What this task involves ::
Leave out the pictures; transcribe all else exactly.
** START Data block **
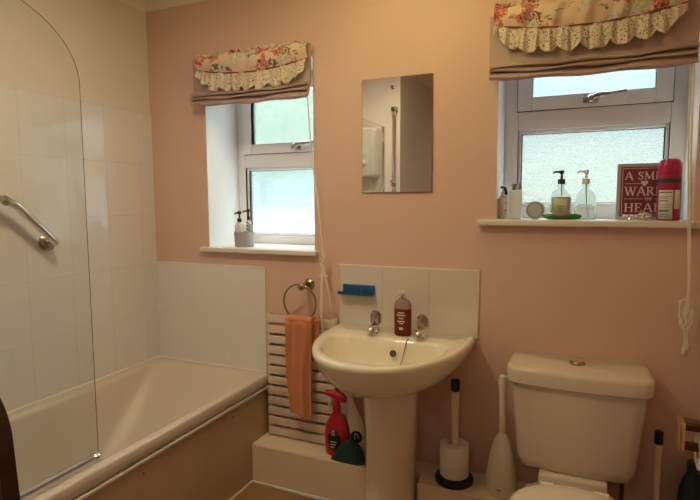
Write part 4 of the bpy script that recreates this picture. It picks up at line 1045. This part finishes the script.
# ------------------------------------------------------------------ outdoors
bm = B(); box(bm, -20, 20, T+.02, 30, -.6, -.5)
g = obj('garden_ground', bm, mat('pale_bounce_ground', (.42, .40, .37), .9)); g['kind'] = 'structure'; g['label'] = 'ground outside, made pale to bounce daylight in'  # outdoor ground, colour set pale and grey so it bounces daylight indoors
def foliage(bm, c, r, n, sd):
    rnd = random.Random(sd)
    for k in range(n):
        a = Vector((rnd.gauss(0, 1), rnd.gauss(0, 1), rnd.gauss(0, 1))).normalized()*rnd.uniform(.35, 1)**.5
        p = Vector(c)+Vector((a.x*r[0], a.y*r[1], a.z*r[2])); s = rnd.uniform(.08, .16)
        e1 = Vector((rnd.uniform(-1, 1), rnd.uniform(-1, 1), rnd.uniform(-1, 1))).normalized(); e2 = e1.orthogonal().normalized()
        q = [p-e1*s, p+e2*s*.5+e1*s*.1, p+e1*s, p-e2*s*.5+e1*s*.1]
        bm.faces.new([bm.verts.new(v) for v in q])
tree = thing('tree', 'green garden tree blurred behind the upper pane of the left window', 'tree', (-4.6, 5.0, -.5))
bm = B(); tube(bm, [(-4.6, 5, -.5), (-4.55, 5, 1.2), (-4.6, 5, 2.4)], [.14, .11, .06], 10); obj('trunk', bm, M['wood_holder'], tree)
bm = B(); foliage(bm, (-4.6, 5, 3.1), (2.4, 1.3, 1.5), 3000, 1); obj('crown', bm, mat('tree_leaves', (.27, .34, .25), .6), tree)
hedge = thing('hedge', 'low garden hedge blurred behind the lower pane of the right window', 'hedge', (.4, 6, -.5))
bm = B(); foliage(bm, (.2, 6.2, .75), (2.6, .5, 1.15), 2600, 2); obj('foliage', bm, mat('hedge_leaves', (.27, .29, .22), .6), hedge)
bm = B()
tube(bm, [(.2, 6.2, -.5), (.2, 6.2, .6)], .06, 8)
obj('trunk', bm, M['wood_holder'], hedge)

w = bpy.data.worlds.new('overcast_sky'); bpy.context.scene.world = w; w.use_nodes = True
nt = w.node_tree; bg = nt.nodes['Background']
tc = N(nt, 'ShaderNodeTexCoord'); sx_ = N(nt, 'ShaderNodeSeparateXYZ'); nt.links.new(tc.outputs['Generated'], sx_.inputs[0])
rp = N(nt, 'ShaderNodeValToRGB'); rp.color_ramp.elements[0].position = .62; rp.color_ramp.elements[1].position = .85
k0, k1 = SKY0/SKY1, 1.
rp.color_ramp.elements[0].color = (.75*k0, .96*k0, .97*k0, 1); rp.color_ramp.elements[1].color = (.84, .94, 1., 1)
mr_ = N(nt, 'ShaderNodeMath', operation='MULTIPLY_ADD'); mr_.inputs[1].default_value = .5; mr_.inputs[2].default_value = .5
nt.links.new(sx_.outputs[2], mr_.inputs[0]); nt.links.new(mr_.outputs[0], rp.inputs[0]); nt.links.new(rp.outputs[0], bg.inputs['Color'])
bg.inputs['Strength'].default_value = SKY1

# ------------------------------------------------------------------ camera
cam = bpy.data.cameras.new('camera'); co = bpy.data.objects.new('camera', cam); C.objects.link(co)
cam.sensor_width = 36; cam.lens = 519.4/700*36; cam.clip_start = .02
yaw, pitch, rl = .4160, .094555, .00575
f = Vector((-sin(yaw)*cos(pitch), cos(yaw)*cos(pitch), -sin(pitch))); r = Vector((cos(yaw), sin(yaw), 0)); d = -(r.cross(f))
r2 = cos(rl)*r+sin(rl)*d; d2 = -sin(rl)*r+cos(rl)*d
mt = Matrix.Identity(4)
for i in range(3): mt[i][0] = r2[i]; mt[i][1] = -d2[i]; mt[i][2] = -f[i]
mt[0][3], mt[1][3], mt[2][3] = 0, -2.04, 1.28
co.matrix_world = mt
sc = bpy.context.scene; sc.camera = co
sc.view_settings.view_transform = 'Standard'; sc.view_settings.look = 'None'; sc.view_settings.gamma = 1; sc.view_settings.exposure = 0
sc.view_settings.use_curve_mapping = False
for o in C.objects:
    if '_o' in o.keys(): del o['_o']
** END Data block **
Written solution ::
Write part 4 of the bpy script that recreates this picture. It picks up at line 1045. This part finishes the script.
# ------------------------------------------------------------------ outdoors
bm = B(); box(bm, -20, 20, T+.02, 30, -.6, -.5)
g = obj('garden_ground', bm, mat('pale_bounce_ground', (.42, .40, .37), .9)); g['kind'] = 'structure'; g['label'] = 'ground outside, made pale to bounce daylight in'  # outdoor ground, colour set pale and grey so it bounces daylight indoors
def foliage(bm, c, r, n, sd):
    rnd = random.Random(sd)
    for k in range(n):
        a = Vector((rnd.gauss(0, 1), rnd.gauss(0, 1), rnd.gauss(0, 1))).normalized()*rnd.uniform(.35, 1)**.5
        p = Vector(c)+Vector((a.x*r[0], a.y*r[1], a.z*r[2])); s = rnd.uniform(.08, .16)
        e1 = Vector((rnd.uniform(-1, 1), rnd.uniform(-1, 1), rnd.uniform(-1, 1))).normalized(); e2 = e1.orthogonal().normalized()
        q = [p-e1*s, p+e2*s*.5+e1*s*.1, p+e1*s, p-e2*s*.5+e1*s*.1]
        bm.faces.new([bm.verts.new(v) for v in q])
tree = thing('tree', 'green garden tree blurred behind the upper pane of the left window', 'tree', (-4.6, 5.0, -.5))
bm = B(); tube(bm, [(-4.6, 5, -.5), (-4.55, 5, 1.2), (-4.6, 5, 2.4)], [.14, .11, .06], 10); obj('trunk', bm, M['wood_holder'], tree)
bm = B(); foliage(bm, (-4.6, 5, 3.1), (2.4, 1.3, 1.5), 3000, 1); obj('crown', bm, mat('tree_leaves', (.27, .34, .25), .6), tree)
hedge = thing('hedge', 'low garden hedge blurred behind the lower pane of the right window', 'hedge', (.4, 6, -.5))
bm = B(); foliage(bm, (.2, 6.2, .75), (2.6, .5, 1.15), 2600, 2); obj('foliage', bm, mat('hedge_leaves', (.27, .29, .22), .6), hedge)
bm = B()
tube(bm, [(.2, 6.2, -.5), (.2, 6.2, .6)], .06, 8)
obj('trunk', bm, M['wood_holder'], hedge)

w = bpy.data.worlds.new('overcast_sky'); bpy.context.scene.world = w; w.use_nodes = True
nt = w.node_tree; bg = nt.nodes['Background']
tc = N(nt, 'ShaderNodeTexCoord'); sx_ = N(nt, 'ShaderNodeSeparateXYZ'); nt.links.new(tc.outputs['Generated'], sx_.inputs[0])
rp = N(nt, 'ShaderNodeValToRGB'); rp.color_ramp.elements[0].position = .62; rp.color_ramp.elements[1].position = .85
k0, k1 = SKY0/SKY1, 1.
rp.color_ramp.elements[0].color = (.75*k0, .96*k0, .97*k0, 1); rp.color_ramp.elements[1].color = (.84, .94, 1., 1)
mr_ = N(nt, 'ShaderNodeMath', operation='MULTIPLY_ADD'); mr_.inputs[1].default_value = .5; mr_.inputs[2].default_value = .5
nt.links.new(sx_.outputs[2], mr_.inputs[0]); nt.links.new(mr_.outputs[0], rp.inputs[0]); nt.links.new(rp.outputs[0], bg.inputs['Color'])
bg.inputs['Strength'].default_value = SKY1

# ------------------------------------------------------------------ camera
cam = bpy.data.cameras.new('camera'); co = bpy.data.objects.new('camera', cam); C.objects.link(co)
cam.sensor_width = 36; cam.lens = 519.4/700*36; cam.clip_start = .02
yaw, pitch, rl = .4160, .094555, .00575
f = Vector((-sin(yaw)*cos(pitch), cos(yaw)*cos(pitch), -sin(pitch))); r = Vector((cos(yaw), sin(yaw), 0)); d = -(r.cross(f))
r2 = cos(rl)*r+sin(rl)*d; d2 = -sin(rl)*r+cos(rl)*d
mt = Matrix.Identity(4)
for i in range(3): mt[i][0] = r2[i]; mt[i][1] = -d2[i]; mt[i][2] = -f[i]
mt[0][3], mt[1][3], mt[2][3] = 0, -2.04, 1.28
co.matrix_world = mt
sc = bpy.context.scene; sc.camera = co
sc.view_settings.view_transform = 'Standard'; sc.view_settings.look = 'None'; sc.view_settings.gamma = 1; sc.view_settings.exposure = 0
sc.view_settings.use_curve_mapping = False
for o in C.objects:
    if '_o' in o.keys(): del o['_o']